What could it look like if the Chancellor of the Exchequer was operating with monetary realities and how could they determine the options and policies open to a government?
Unfortunately the government response to the climate change report did not offer any hope that this might be an option. Claire Perry is the government’s climate minister. She commented to the BBC on the UN climate change report, “Now we know what the goal is and we know what some of the levers are” she said, “But for me, the constant question is what is the cost and who’s going to bear that, both in the UK and in the global economy.”
It is extraordinary that we are still at a point that when faced with climate change on an unprecedented scale a government minister has to stop and ask ‘what is the cost and who’s going to bear that’ when stark reality is that we will all bear the real cost of environmental degradation – sooner rather than later, unless the government takes action. Governments have whichever resources the country provides at their disposal, if they choose to use them. Creating the money to pay for those resources is the one thing that they are NOT constrained by.
Seen through the MMT lens, the success of the government’s fiscal mission would be measured against a set of criteria agreed through the democratic process in the interests of the nation’s economic and social well-being. 2018’s budget should address ecological concerns, inequality and access to essential services first and foremost.
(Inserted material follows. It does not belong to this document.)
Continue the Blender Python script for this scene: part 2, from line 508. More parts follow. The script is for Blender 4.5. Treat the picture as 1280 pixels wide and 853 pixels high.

This means addressing which resources are available, not whether the use of those resources will ‘cost too much’ or upset the balance-sheet. How is the death of a child or the destruction of an irreplaceable eco-system accounted for in those figures?
There are real alternatives and we are in urgent need of a blueprint for government which puts public purpose ahead of imaginary fiscal constraints or credibility rules to deliver national economic and social well-being now and for future generations. TARA can’t come into our political discourse soon enough.
The political theatre gets hyped up by hacks to try to generate some interest. The Chancellor gets to do his party piece, mostly the stern and prudent head of the household reducing outgoings, but if we’ve been good boys and girls, a treat from Father Christmas in the form of a reduction in alcohol duty. The whole show, and the subsequent punditry, is a deluge of macro myths, misrepresentations and propaganda. It obscures rather than illuminates.
Where are the opposition politicians and economic journalists to call out the economic spin-doctoring? I don’t think we can rely on Robert Peston or Nick Robinson to do the job.
Can we get MMT-savvy economists on the commentary shows to clearly point out that the Chancellor’s decisions are political? If real-terms spending on policy X is to be reduced, then that is not because the money cannot be “found”, it’s because the Govt does not support policy X. (X= climate change mitigation, poverty reduction, etc).
Perhaps the PM’s conference speech “Austerity is over” will be a reminder to Hammond that it’s his job to use the nation’s real resources for the public good – to stop the unnecessary squeezing and start spending.
We really do need MMT-savvy economists to be countering the likes of the IEA and even just the regular commentators. As many of us have noticed, trained economists are often reluctant to break from the established narrative but the general public tends to ‘get’ MMT very quickly. If they could hear it they would realise that the debate is always presented upside down – with the real issues playing second fiddle to the numbers on a spreadsheet.
I like TARA.
A while back I thought of an acronym phrase against TINA – STAB TINA – Solutions That Are Better than TINA. Not much response to that.
TARA is better. I will use it.
Thanks, we were quietly pleased with it!!